Jealousy is a curse that seems to rear its head higher in the sports world than any other and Joe Calzaghe is its latest victim.

On Saturday, Calzaghe defeated one of the greatest pound-for-pound boxers of his generation in Bernard Hopkins, but immediately found a green-eyed monster harder to conquer.

It mattered little that in Las Vegas, the hardened hacks of America's boxing press, who need no encouragement to send any British or European pretender back over the pond with his tail between his legs and with derision ringing in his ears, were queuing up to laud Wales' greatest ever pugilist.

Because back in Britain, the internet snipers were ready to take aim, using the Argus website as a forum for their small-minded poison.

Attention grabbing vitriol, worth acknowledging here simply to underline the ever so British mentality of knocking success. How very typical.

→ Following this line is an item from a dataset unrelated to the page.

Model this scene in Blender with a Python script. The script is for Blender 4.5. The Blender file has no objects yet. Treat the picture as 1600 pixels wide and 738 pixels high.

It is easy for reality to become blurred in the most bloody and brutal of sports, a world where truth and reason are regularly sent retreating into the corner.

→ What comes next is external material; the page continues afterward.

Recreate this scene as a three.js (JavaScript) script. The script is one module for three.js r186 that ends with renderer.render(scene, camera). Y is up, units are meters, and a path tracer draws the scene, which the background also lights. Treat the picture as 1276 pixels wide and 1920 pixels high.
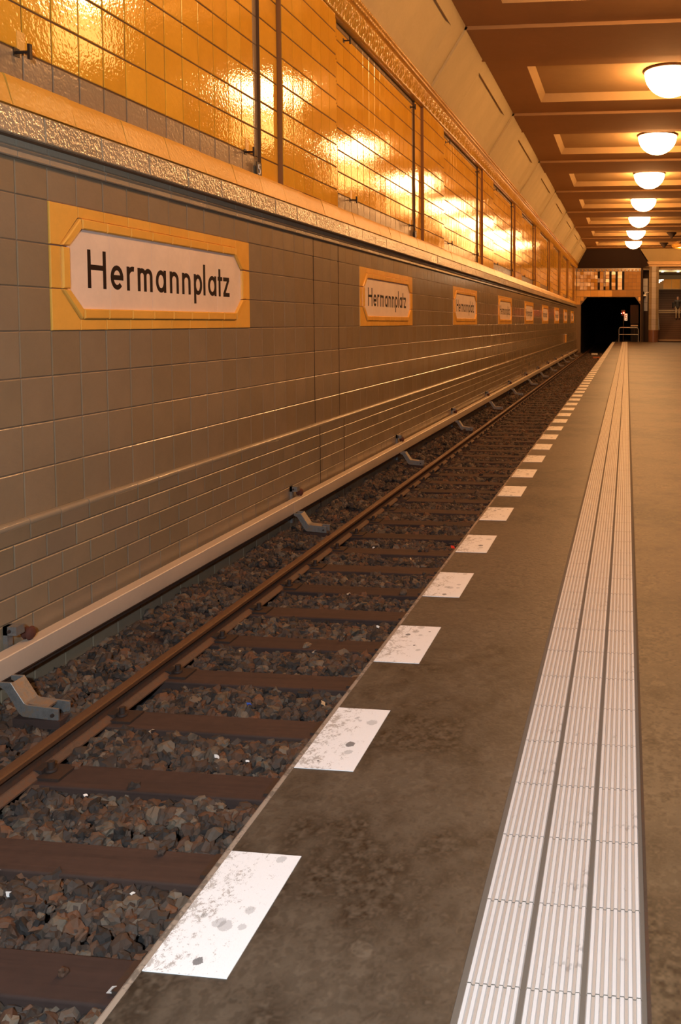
import * as THREE from 'three';
import { mergeGeometries, toCreasedNormals } from 'three/addons/utils/BufferGeometryUtils.js';
import { RoundedBoxGeometry } from 'three/addons/geometries/RoundedBoxGeometry.js';
import { MarchingCubes } from 'three/addons/objects/MarchingCubes.js';
import { RectAreaLightUniformsLib } from 'three/addons/lights/RectAreaLightUniformsLib.js';

// ------------------------------------------------------------------ camera, light, exposure
const scene = new THREE.Scene();
scene.background = new THREE.Color(0x000000);
const camera = new THREE.PerspectiveCamera(2 * Math.atan(960 / 1560) * 180 / Math.PI, 1276 / 1920, 0.05, 200);
camera.position.set(0, 1.62, 0);
camera.rotation.set(-0.055354, 0.110737, 0.0031, 'YXZ');
camera.setViewOffset(1276, 1920, 638 - 1000.73, 960 - 690.6, 1276, 1920);   // the lens is shifted: verticals stay upright
camera.updateMatrixWorld(true); camera.updateProjectionMatrix();

const renderer = new THREE.WebGLRenderer({ antialias: true });
renderer.toneMapping = THREE.LinearToneMapping;
renderer.toneMappingExposure = 1.06;
renderer.shadowMap.enabled = true;
RectAreaLightUniformsLib.init();

const LAMP = { glow: new THREE.Color(1.0, 0.505, 0.19), glowPower: 54, light: new THREE.Color(1.0, 0.42, 0.11), candela: 8 };
const FILL = { color: new THREE.Color(0.74, 0.92, 1.10), nits: 40, candela: 92, w: 1.5, d: 0.24, at: [0.0, 2.75, 1.3] };   // added unseen lamp that gives the foreground its neutral white light

// ------------------------------------------------------------------ small tools
let seed = 20240611;
function rnd() { seed |= 0; seed = seed + 0x6D2B79F5 | 0; let t = Math.imul(seed ^ seed >>> 15, 1 | seed); t = t + Math.imul(t ^ t >>> 7, 61 | t) ^ t; return ((t ^ t >>> 14) >>> 0) / 4294967296; }
const rr = (a, b) => a + (b - a) * rnd();
const taken = {};
function numbered(n) { const k = taken[n] = (taken[n] ?? -1) + 1; return k ? `${n}_${String(k).padStart(3, '0')}` : n; }
const tri = new THREE.Vector3();
function toPixel(x, y, z) { tri.set(x, y, z).project(camera); return [(tri.x + 1) / 2 * 1276, (1 - tri.y) / 2 * 1920]; }
function thing(name, label, category, pos = [0, 0, 0], turn = 0, group) {
  const o = new THREE.Group(); o.name = numbered(name); o.position.set(...pos); o.rotation.y = turn;
  o.userData = { label, category }; if (group) o.userData.group = group; scene.add(o); return o;
}
function tag(o, label, category, group) { Object.assign(o.userData, { label, category }); if (group) o.userData.group = group; return o; }
function mesh(name, g, m, parent, pos) {
  const o = new THREE.Mesh(g, m); o.name = parent && parent !== scene ? name : numbered(name); o.castShadow = o.receiveShadow = true;
  if (pos) o.position.set(...pos); (parent || scene).add(o); return o;
}
function struct(name, g, m, label) { const o = mesh(name, g, m, scene); o.userData.kind = 'structure'; if (label) o.userData.label = label; return o; }
function stuff(o) { o.userData.kind = 'stuff'; return o; }
const flat = g => { g = g.index ? g.toNonIndexed() : g; return g; };
const merge = gs => mergeGeometries(gs.map(flat).map(g => { for (const k of Object.keys(g.attributes)) if (!['position', 'normal', 'uv'].includes(k)) g.deleteAttribute(k); return g; }));
// geometry from quads: each quad 4 points counter-clockwise seen from outside, uv from a planar map in metres
function quads(list, uvf) {
  const p = [], n = [], u = []; const a = new THREE.Vector3(), b = new THREE.Vector3(), c = new THREE.Vector3();
  for (const q of list) {
    a.set(...q[0]); b.set(...q[1]).sub(a); c.set(...q[2]).sub(a); b.cross(c).normalize();
    for (const i of q.length === 3 ? [0, 1, 2] : [0, 1, 2, 0, 2, 3]) {
      p.push(...q[i]); n.push(b.x, b.y, b.z);
      if (uvf) u.push(...uvf(q[i], b)); else { const [x, y, z] = q[i], ax = Math.abs(b.x), ay = Math.abs(b.y), az = Math.abs(b.z); if (ax >= ay && ax >= az) u.push(-z, y); else if (ay >= az) u.push(x, z); else u.push(x, y); }
    }
  }
  const g = new THREE.BufferGeometry();
  g.setAttribute('position', new THREE.Float32BufferAttribute(p, 3)); g.setAttribute('normal', new THREE.Float32BufferAttribute(n, 3)); g.setAttribute('uv', new THREE.Float32BufferAttribute(u, 2));
  return g;
}
function box(x0, x1, y0, y1, z0, z1) {   // planar uv in metres
  return quads([
    [[x1, y0, z1], [x1, y0, z0], [x1, y1, z0], [x1, y1, z1]], [[x0, y0, z0], [x0, y0, z1], [x0, y1, z1], [x0, y1, z0]],
    [[x0, y1, z1], [x1, y1, z1], [x1, y1, z0], [x0, y1, z0]], [[x0, y0, z0], [x1, y0, z0], [x1, y0, z1], [x0, y0, z1]],
    [[x0, y0, z1], [x1, y0, z1], [x1, y1, z1], [x0, y1, z1]], [[x1, y0, z0], [x0, y0, z0], [x0, y1, z0], [x1, y1, z0]]]);
}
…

However, one thing that does not lie or cheat is the lineal championship - the accolade awarded to a champion who transcends the meaningless alphabet straps and political nonsense that plague the sport of boxing - and which now sees Calzaghe standing proudly atop two weight divisions.

It may be the truest test of greatness in any boxing division, untainted as it is by the vice-like grip of monetary factors that have divided the sport into countless belts, meaningless titles and fractiousness between warring promoters.

After two decades of dedication and determination, Calzaghe sits unanimously as one of the finest pound-for-pound fighters on the planet, a subjective endorsement that means everything to the men who ply their trade in jabs and hooks.

There are no longer words of scorn across the Atlantic fired at Calzaghe, or his father Enzo, as they make their triumphant return to their cherished Principality.

"After 11 years of being on the outside looking in, Joe Calzaghe can call the shots," said J. Michael Falgoust of USA TODAY.

"Hopkins was recognized as the world's best light heavyweight through boxing lineage because of his 2006 victory against Antonio Tarver.

"Calzaghe overwhelmed Hopkins with volume to dictate the pace, making the 43-year-old fight at a much higher tempo than he prefers."

If you'd rather the view of a man who knows first hand just how difficult it is to remain at the pantheon of boxing's red carpet, how about four-weight world champion and potential foe Roy Jones Jnr?

It took just a few missed steps for Jones to slip from his path to immortality while our Joe has maintained a dead-eye focus on re-writing the history books.

"Joe is the best super middleweight in the world, maybe the best ever and now he is the top dog of light heavyweight boxing, no-one can question that," Jones said.

"I was the man, but now the man is Joe Calzaghe,"

The argument of Calzaghe not fighting the best in the world is as futile as Hopkins' desperate racial mind-games.

Our man has beaten everyone in his division, all the while chasing and calling out the names people are now using as a stick to beat him with; the men who would've most tested his supreme, blemish-free record.

If Joe had fought Hopkins five years ago,' the naysayers bleat.

If, buts and maybes. Pointless and infuriating retrospection that carries no more weight than idle daydreams of Newport County signing Ronaldinho and Lionel Messi on route to the Premiership.

The truth is that Calzaghe, dangerous and unheralded in the States, was overlooked time and time again because his Newbridge gym and anti-celebrity persona simply didn't fit into the glitzy world of America, a land with such a sense of self-importance that it labels its baseball finals as a World' Series.

However, the times they are a-changing. Without courting headlines or a higher profile, Calzaghe - without imposing himself as man of the people in the manner of Ricky Hatton - has become box office, a VIP in the most exclusive club of all.

In the next 12 months Calzaghe will be offered celebrity, pay-days and column inches like never before, but it won't change him an iota and he'll be true to his word, retiring at the top of his game.

If we can't appreciate Calzaghe's humility and sheer talent then it is a sad reflection on the never-happier-than-when-moaning British public.

Because still pounding the familiar hills of Newbridge and residing in the back-streets of Blackwood - rather than having his head turned by the bright lights of LA or the back-slapping bastion of London, is a champion and a man for us to all be truly proud of.